List Locally Surjective Homomorphisms in Hereditary Graph Classes
Pavel Dvořák, Monika Krawczyk, Tomáš Masařík, Jana Novotná, Paweł Rzążewski, Aneta Żuk
TL;DR
This work studies the complexity of the list locally surjective graph homomorphism problem LLSHom($H$) within hereditary ($F$-free) graph classes. It establishes a dichotomy: if $H \\in \\mathcal{H}_{\\mathrm{poly}}$, the problem is polynomial-time solvable; otherwise, subexponential solvability in $F$-free graphs depends on forbidding graphs in the family $\\mathcal{S}$ (forests whose components are paths or subdivided claws). For $H \\in \\{P_3, C_4\\}$, a subexponential algorithm exists for every $F \\in \\mathcal{S}$, achieving time $2^{\\mathcal{O}((n \\log n)^{2/3})}$, while for other $H$ there is ETH-based hardness unless $F$ is restricted.
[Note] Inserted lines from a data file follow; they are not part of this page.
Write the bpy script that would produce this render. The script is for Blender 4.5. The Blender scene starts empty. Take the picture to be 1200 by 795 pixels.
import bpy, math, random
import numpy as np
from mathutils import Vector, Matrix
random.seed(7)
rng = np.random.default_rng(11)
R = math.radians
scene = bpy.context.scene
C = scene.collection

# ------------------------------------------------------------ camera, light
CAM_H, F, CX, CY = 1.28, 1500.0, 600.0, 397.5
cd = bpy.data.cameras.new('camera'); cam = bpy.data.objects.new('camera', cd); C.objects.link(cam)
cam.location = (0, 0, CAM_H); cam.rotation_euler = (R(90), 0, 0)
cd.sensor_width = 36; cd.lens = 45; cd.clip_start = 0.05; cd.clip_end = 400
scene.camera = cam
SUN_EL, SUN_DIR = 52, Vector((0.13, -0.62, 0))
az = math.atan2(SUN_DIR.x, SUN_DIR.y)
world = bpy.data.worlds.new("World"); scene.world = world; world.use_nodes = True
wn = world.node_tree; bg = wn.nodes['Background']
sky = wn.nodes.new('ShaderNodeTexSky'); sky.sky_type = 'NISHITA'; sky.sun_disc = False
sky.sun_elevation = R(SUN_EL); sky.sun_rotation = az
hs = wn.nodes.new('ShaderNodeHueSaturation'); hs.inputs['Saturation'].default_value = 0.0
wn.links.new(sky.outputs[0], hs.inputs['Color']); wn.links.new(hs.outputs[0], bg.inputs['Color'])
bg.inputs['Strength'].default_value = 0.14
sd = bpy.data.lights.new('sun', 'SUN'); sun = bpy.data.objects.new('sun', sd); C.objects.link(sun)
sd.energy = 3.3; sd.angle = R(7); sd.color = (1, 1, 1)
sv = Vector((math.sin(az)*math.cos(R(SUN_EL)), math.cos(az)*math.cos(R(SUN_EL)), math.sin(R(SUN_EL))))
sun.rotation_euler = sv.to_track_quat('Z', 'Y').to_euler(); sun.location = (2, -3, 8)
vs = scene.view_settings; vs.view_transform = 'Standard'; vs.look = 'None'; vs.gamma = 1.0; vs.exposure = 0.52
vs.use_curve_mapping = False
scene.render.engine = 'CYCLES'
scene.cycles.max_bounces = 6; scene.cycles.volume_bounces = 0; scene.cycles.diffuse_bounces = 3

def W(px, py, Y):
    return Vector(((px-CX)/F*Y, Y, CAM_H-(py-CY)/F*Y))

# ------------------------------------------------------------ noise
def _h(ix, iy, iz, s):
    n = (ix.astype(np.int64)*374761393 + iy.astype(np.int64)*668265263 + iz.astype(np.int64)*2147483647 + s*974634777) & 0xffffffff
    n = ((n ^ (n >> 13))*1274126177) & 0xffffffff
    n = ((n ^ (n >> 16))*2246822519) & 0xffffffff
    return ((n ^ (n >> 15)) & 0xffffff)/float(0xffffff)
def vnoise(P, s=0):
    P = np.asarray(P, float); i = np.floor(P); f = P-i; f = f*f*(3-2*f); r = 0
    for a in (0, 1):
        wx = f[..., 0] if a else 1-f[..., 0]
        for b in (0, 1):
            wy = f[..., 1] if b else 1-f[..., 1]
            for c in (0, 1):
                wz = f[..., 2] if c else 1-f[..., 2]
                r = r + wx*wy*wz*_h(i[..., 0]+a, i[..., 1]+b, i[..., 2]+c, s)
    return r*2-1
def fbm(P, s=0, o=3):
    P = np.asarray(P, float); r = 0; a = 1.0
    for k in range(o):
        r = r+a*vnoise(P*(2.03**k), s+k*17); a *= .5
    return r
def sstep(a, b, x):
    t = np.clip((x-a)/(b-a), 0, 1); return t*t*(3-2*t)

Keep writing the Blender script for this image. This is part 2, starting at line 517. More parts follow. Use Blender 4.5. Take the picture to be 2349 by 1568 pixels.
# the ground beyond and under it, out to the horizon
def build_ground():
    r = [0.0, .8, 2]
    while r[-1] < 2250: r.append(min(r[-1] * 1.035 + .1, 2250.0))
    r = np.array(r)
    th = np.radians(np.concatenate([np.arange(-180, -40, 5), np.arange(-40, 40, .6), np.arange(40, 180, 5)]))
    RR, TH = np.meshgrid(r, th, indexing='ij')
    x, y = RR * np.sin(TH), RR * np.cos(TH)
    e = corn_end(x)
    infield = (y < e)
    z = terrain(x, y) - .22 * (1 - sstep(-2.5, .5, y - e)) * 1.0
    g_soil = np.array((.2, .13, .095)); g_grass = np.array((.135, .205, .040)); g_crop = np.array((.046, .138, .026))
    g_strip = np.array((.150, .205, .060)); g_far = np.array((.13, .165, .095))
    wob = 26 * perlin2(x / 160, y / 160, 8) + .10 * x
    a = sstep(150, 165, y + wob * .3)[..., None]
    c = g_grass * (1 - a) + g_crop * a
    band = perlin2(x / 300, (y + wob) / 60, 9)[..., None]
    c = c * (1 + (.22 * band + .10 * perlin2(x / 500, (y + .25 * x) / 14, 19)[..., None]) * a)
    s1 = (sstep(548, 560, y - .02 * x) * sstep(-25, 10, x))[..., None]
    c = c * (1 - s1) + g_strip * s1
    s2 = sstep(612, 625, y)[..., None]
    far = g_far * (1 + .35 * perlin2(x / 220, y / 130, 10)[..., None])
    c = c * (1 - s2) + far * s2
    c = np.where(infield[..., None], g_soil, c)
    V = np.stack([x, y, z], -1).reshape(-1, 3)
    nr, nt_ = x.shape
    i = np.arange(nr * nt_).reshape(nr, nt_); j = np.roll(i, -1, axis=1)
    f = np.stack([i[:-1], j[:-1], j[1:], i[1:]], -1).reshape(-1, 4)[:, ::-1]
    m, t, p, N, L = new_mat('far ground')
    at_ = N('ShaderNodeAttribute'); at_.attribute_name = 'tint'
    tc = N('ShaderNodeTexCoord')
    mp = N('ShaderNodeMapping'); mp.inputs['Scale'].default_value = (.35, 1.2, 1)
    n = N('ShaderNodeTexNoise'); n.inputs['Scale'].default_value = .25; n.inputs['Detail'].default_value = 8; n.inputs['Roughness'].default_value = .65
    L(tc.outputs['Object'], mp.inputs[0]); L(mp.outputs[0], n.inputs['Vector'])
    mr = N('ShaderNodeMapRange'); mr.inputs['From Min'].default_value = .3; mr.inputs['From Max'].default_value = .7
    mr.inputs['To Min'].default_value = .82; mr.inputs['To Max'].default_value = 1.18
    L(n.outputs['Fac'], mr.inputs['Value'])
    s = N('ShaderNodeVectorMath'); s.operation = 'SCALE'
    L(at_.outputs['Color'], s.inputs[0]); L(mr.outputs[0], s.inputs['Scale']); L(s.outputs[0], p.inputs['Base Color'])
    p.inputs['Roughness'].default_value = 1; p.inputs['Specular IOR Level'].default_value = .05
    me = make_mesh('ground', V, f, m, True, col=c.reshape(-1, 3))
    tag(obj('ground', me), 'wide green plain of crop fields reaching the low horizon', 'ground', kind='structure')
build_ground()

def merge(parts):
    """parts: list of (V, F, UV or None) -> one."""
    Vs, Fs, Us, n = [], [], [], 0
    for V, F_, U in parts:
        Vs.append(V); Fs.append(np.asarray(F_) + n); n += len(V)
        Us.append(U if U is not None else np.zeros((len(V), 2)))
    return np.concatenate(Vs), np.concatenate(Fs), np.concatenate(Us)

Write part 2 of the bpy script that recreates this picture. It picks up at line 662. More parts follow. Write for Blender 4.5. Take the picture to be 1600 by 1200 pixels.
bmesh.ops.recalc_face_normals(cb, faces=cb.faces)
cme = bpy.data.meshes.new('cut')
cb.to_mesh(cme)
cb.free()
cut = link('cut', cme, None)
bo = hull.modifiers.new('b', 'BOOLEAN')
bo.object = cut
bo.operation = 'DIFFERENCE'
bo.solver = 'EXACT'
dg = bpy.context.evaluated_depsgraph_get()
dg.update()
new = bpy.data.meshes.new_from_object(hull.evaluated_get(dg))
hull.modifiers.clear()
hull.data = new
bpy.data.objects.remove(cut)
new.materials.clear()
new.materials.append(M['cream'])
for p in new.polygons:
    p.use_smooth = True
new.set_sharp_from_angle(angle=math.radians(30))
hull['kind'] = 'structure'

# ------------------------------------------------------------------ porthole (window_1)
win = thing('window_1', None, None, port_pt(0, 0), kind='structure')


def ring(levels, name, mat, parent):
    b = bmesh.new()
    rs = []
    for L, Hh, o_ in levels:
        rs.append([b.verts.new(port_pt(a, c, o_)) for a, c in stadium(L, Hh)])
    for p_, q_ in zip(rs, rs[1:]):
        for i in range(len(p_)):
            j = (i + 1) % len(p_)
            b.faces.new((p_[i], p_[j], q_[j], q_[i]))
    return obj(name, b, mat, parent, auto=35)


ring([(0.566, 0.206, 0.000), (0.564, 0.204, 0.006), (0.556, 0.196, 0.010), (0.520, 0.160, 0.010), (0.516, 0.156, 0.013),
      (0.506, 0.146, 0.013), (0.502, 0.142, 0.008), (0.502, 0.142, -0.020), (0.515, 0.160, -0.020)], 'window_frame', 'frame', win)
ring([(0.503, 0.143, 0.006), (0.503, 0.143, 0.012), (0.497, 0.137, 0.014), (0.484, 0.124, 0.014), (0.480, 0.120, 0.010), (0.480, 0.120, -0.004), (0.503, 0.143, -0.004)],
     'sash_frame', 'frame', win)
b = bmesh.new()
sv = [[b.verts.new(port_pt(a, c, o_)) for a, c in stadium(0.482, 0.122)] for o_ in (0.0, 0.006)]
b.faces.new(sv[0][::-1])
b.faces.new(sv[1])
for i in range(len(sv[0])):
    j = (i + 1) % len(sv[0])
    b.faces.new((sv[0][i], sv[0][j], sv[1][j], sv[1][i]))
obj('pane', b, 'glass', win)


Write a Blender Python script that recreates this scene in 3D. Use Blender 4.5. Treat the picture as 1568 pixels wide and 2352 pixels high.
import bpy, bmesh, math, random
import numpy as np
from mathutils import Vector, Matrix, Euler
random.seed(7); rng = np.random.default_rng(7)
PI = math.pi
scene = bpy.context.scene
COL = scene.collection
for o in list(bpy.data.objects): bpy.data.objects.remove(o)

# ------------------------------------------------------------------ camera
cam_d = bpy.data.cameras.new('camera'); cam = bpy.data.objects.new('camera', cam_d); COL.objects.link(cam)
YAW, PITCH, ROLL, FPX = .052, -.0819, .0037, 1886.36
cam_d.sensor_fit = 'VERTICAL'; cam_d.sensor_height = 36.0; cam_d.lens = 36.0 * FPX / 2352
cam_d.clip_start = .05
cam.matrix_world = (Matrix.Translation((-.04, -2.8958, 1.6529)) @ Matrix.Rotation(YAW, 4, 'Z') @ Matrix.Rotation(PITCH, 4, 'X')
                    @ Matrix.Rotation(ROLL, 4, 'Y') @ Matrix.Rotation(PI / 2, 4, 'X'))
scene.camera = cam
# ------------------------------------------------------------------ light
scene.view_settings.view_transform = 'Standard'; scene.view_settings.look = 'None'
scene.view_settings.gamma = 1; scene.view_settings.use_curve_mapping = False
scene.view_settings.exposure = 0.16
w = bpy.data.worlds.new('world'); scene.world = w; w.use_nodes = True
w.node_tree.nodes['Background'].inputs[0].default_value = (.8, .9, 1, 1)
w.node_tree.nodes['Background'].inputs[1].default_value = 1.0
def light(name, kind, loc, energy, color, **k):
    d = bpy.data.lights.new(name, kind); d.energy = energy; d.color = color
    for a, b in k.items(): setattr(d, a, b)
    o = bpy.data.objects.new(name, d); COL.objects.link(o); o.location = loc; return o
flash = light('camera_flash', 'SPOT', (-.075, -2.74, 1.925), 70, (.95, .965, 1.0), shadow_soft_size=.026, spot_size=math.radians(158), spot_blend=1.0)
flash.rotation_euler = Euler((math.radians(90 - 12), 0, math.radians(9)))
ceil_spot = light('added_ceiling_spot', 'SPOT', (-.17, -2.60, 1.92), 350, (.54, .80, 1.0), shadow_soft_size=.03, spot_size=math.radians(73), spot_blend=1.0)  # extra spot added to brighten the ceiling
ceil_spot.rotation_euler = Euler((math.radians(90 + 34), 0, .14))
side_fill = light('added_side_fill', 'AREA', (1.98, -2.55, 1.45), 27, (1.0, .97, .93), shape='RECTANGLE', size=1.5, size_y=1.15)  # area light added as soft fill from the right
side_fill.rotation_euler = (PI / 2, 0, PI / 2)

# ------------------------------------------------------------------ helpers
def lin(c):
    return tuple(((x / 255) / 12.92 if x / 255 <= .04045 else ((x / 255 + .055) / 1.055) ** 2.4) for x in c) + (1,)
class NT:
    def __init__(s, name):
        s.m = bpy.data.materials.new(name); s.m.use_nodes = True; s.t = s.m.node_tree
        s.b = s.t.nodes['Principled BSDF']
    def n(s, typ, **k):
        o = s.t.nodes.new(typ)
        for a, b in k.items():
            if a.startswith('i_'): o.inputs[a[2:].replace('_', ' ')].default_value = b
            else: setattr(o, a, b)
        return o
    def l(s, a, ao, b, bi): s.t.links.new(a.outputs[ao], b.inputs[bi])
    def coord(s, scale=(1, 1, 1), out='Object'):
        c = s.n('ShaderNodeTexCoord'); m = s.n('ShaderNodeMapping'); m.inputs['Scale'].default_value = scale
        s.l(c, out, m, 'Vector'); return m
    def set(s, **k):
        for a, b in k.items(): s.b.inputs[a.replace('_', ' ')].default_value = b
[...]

The paper also provides a general reduction framework using the associated bipartite graph $H^* = H \\times K_2$ to transfer hardness across bipartite and non-bipartite targets, and introduces gadget-based lifts to extend hardness from $P_3$ to general $H$ containing a $P_3$. Overall, the results significantly advance understanding of how forbidding induced subgraphs and the target graph structure together constrain the complexity of list locally surjective homomorphisms, with implications for subexponential algorithms in restricted graph classes.
Abstract
A locally surjective homomorphism from a graph $G$ to a graph $H$ is an edge-preserving mapping from $V(G)$ to $V(H)$ that is surjective in the neighborhood of each vertex in $G$. In the list locally surjective homomorphism problem, denoted by LLSHom($H$), the graph $H$ is fixed and the instance consists of a graph $G$ whose every vertex is equipped with a subset of $V(H)$, called list. We ask for the existence of a locally surjective homomorphism from $G$ to $H$, where every vertex of $G$ is mapped to a vertex from its list. In this paper, we study the complexity of the LLSHom($H$) problem in $F$-free graphs, i.e., graphs that exclude a fixed graph $F$ as an induced subgraph. We aim to understand for which pairs $(H,F)$ the problem can be solved in subexponential time. We show that for all graphs $H$, for which the problem is NP-hard in general graphs, it cannot be solved in subexponential time in $F$-free graphs unless $F$ is a bounded-degree forest or the ETH fails. The initial study reveals that a natural subfamily of bounded-degree forests $F$ that might lead to some tractability results is the family $\mathcal S$ consisting of forests whose every component has at most three leaves. In this case, we exhibit the following dichotomy theorem: besides the cases that are polynomial-time solvable in general graphs, the graphs $H \in \{P_3,C_4\}$ are the only connected ones that allow for a subexponential-time algorithm in $F$-free graphs for every $F \in \mathcal S$ (unless the ETH fails).